- **PROBLEM TO WORK ON**: Type again, exactly, the lines below from the start through the line that includes "wall_left = link('wall_left', me, m.m);".

- **PROVIDED DATA**:
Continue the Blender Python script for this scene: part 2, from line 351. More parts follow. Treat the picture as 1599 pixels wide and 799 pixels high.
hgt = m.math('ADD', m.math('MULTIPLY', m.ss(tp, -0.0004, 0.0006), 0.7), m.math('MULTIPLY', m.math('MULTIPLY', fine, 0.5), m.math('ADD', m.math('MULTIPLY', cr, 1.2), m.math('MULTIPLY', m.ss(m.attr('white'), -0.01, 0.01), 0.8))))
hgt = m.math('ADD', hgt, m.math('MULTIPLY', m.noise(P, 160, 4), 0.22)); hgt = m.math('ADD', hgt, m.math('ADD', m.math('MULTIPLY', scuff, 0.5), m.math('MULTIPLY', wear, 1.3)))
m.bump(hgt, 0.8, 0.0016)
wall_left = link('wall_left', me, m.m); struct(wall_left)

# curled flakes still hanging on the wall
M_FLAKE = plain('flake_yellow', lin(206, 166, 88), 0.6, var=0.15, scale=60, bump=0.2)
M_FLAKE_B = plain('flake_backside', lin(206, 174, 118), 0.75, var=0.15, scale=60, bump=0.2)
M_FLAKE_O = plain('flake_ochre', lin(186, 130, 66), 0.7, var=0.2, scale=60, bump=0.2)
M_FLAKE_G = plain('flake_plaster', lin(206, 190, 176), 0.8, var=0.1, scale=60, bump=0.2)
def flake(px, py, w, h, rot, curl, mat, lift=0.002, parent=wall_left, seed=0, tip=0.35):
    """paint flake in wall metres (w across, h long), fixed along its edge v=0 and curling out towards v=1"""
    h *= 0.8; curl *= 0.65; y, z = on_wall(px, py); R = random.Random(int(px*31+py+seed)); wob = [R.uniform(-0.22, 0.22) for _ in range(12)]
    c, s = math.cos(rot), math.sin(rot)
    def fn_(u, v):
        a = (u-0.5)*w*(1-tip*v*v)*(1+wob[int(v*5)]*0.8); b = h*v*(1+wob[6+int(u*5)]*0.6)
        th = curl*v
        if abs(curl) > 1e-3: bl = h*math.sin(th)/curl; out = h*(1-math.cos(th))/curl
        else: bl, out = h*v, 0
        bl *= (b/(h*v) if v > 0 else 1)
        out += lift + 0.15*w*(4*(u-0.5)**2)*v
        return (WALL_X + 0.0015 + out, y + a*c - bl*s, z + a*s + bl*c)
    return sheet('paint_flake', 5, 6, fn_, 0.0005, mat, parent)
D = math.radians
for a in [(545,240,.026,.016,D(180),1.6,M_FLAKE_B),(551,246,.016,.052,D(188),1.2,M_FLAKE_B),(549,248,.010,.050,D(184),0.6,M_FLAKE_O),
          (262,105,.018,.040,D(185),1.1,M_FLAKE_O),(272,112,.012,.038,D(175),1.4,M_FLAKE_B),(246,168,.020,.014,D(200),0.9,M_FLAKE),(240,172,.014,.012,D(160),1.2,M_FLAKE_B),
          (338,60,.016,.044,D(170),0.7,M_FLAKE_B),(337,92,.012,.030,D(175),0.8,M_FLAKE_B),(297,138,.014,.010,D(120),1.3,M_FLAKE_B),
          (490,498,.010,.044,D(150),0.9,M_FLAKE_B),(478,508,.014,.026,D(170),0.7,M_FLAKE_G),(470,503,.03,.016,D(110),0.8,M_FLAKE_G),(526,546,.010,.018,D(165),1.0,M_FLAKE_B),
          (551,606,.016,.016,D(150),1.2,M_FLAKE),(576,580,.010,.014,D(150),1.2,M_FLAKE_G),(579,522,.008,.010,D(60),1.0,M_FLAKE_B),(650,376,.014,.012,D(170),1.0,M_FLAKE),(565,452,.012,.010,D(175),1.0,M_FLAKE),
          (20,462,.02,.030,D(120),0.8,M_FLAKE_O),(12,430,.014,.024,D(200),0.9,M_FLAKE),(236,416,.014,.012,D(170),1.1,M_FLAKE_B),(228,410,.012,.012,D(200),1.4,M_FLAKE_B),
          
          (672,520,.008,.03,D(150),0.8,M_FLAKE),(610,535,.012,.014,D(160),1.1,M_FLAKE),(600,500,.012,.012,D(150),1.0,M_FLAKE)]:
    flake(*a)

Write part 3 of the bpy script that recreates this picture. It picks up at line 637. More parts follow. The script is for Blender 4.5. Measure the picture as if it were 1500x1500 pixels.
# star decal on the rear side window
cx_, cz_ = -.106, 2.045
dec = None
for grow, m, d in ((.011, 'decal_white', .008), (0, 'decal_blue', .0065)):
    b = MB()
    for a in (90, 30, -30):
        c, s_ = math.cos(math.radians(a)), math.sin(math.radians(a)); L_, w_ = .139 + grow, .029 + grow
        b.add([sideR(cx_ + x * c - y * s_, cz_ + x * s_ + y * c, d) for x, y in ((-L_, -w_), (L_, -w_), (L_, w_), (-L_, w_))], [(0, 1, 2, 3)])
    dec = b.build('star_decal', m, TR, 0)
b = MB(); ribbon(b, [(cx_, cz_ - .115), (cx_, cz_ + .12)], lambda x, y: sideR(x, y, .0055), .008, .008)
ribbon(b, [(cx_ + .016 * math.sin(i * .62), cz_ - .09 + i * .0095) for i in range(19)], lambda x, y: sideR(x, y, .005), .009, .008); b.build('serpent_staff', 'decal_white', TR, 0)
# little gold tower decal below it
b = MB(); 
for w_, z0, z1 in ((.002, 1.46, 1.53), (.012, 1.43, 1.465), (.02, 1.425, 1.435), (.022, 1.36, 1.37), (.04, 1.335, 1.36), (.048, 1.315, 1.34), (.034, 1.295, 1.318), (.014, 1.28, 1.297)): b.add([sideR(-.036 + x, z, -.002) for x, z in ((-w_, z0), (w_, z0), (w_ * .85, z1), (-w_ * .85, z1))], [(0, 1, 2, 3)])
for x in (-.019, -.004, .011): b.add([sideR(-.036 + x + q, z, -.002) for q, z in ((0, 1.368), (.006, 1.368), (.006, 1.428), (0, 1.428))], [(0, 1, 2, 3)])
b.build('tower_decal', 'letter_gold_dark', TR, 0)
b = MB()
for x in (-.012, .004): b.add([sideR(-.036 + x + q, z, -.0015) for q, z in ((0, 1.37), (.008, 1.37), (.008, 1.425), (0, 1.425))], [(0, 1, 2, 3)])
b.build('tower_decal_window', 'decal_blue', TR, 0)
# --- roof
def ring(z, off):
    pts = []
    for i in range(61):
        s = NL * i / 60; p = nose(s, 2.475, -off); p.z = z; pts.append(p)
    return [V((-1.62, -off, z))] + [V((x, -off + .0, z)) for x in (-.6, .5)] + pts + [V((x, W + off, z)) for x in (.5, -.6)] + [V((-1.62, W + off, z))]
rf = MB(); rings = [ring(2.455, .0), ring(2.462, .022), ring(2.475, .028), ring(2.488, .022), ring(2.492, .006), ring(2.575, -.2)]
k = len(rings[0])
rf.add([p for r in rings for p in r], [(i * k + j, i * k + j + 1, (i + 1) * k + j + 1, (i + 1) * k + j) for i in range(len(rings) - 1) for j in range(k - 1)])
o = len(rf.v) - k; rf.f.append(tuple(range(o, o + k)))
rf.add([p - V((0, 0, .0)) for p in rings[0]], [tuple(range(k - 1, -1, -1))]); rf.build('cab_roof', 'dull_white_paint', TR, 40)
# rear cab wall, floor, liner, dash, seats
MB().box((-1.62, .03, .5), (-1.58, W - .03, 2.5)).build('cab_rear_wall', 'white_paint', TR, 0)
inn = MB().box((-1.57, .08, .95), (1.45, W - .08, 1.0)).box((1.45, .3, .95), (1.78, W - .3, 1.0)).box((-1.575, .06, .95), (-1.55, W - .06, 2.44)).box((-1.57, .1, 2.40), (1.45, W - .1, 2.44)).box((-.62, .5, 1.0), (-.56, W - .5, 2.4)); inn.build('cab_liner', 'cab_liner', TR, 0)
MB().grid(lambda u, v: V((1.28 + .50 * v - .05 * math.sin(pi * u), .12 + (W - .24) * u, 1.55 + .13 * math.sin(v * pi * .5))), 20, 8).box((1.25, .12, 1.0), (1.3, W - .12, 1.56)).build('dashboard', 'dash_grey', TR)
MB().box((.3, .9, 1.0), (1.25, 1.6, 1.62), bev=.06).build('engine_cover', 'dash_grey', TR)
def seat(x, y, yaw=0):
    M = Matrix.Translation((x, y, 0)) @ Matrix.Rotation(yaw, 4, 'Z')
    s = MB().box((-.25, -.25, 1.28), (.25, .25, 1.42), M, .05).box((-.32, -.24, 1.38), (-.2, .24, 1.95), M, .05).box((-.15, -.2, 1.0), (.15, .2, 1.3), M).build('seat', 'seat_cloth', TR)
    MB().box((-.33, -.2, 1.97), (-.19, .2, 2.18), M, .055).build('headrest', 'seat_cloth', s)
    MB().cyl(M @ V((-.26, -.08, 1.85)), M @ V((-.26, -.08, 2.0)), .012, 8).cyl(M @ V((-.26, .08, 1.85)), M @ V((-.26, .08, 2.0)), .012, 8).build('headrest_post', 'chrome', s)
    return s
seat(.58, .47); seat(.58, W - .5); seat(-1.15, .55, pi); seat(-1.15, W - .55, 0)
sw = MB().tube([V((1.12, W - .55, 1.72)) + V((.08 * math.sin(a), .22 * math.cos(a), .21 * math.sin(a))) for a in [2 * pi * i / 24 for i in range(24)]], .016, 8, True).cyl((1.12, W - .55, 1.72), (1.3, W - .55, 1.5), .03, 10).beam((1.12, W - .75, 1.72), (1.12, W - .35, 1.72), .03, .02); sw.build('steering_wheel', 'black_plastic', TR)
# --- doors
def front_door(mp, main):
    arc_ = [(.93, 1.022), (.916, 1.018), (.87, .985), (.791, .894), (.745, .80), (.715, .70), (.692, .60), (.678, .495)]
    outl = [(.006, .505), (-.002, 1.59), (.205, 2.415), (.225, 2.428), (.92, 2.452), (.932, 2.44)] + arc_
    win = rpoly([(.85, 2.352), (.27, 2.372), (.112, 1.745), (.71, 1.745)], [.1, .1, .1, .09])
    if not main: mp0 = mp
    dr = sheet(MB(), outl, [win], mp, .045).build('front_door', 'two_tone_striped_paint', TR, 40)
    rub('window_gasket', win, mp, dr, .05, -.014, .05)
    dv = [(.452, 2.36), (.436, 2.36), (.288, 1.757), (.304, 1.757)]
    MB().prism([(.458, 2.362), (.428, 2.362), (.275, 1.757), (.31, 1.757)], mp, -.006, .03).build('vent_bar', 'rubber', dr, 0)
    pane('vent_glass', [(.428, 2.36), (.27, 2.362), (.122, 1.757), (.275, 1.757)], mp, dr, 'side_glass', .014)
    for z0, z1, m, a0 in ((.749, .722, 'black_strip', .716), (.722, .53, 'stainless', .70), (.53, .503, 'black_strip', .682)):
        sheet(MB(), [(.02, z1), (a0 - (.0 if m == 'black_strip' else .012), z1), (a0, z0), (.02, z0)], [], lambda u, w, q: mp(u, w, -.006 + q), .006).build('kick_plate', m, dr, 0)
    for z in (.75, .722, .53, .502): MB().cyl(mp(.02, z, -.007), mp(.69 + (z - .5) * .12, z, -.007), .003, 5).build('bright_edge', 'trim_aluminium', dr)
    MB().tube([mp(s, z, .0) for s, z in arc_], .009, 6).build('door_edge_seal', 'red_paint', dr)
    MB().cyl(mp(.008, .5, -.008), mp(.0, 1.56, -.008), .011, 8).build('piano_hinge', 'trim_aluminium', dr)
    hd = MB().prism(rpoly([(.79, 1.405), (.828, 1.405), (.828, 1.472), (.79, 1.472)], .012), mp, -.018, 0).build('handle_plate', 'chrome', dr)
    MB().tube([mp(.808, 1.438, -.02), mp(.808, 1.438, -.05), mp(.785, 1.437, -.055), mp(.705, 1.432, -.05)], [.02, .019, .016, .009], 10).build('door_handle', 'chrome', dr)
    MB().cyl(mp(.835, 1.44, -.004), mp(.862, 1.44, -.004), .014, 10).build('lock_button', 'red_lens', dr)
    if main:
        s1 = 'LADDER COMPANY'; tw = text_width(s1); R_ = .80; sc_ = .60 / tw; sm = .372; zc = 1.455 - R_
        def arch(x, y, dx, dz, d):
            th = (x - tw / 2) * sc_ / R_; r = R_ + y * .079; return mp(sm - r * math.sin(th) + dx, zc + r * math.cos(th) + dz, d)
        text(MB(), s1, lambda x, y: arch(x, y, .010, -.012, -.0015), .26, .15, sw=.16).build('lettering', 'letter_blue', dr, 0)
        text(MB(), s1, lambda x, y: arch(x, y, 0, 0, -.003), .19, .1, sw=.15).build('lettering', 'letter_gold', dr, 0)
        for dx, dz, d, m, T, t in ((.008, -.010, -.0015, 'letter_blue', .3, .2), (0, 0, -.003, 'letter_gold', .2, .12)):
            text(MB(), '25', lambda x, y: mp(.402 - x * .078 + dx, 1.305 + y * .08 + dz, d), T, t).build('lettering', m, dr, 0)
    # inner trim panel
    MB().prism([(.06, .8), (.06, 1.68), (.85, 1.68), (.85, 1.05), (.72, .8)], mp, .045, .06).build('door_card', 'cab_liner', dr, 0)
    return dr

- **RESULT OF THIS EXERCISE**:
Continue the Blender Python script for this scene: part 2, from line 351. More parts follow. Treat the picture as 1599 pixels wide and 799 pixels high.
hgt = m.math('ADD', m.math('MULTIPLY', m.ss(tp, -0.0004, 0.0006), 0.7), m.math('MULTIPLY', m.math('MULTIPLY', fine, 0.5), m.math('ADD', m.math('MULTIPLY', cr, 1.2), m.math('MULTIPLY', m.ss(m.attr('white'), -0.01, 0.01), 0.8))))
hgt = m.math('ADD', hgt, m.math('MULTIPLY', m.noise(P, 160, 4), 0.22)); hgt = m.math('ADD', hgt, m.math('ADD', m.math('MULTIPLY', scuff, 0.5), m.math('MULTIPLY', wear, 1.3)))
m.bump(hgt, 0.8, 0.0016)
wall_left = link('wall_left', me, m.m); struct(wall_left)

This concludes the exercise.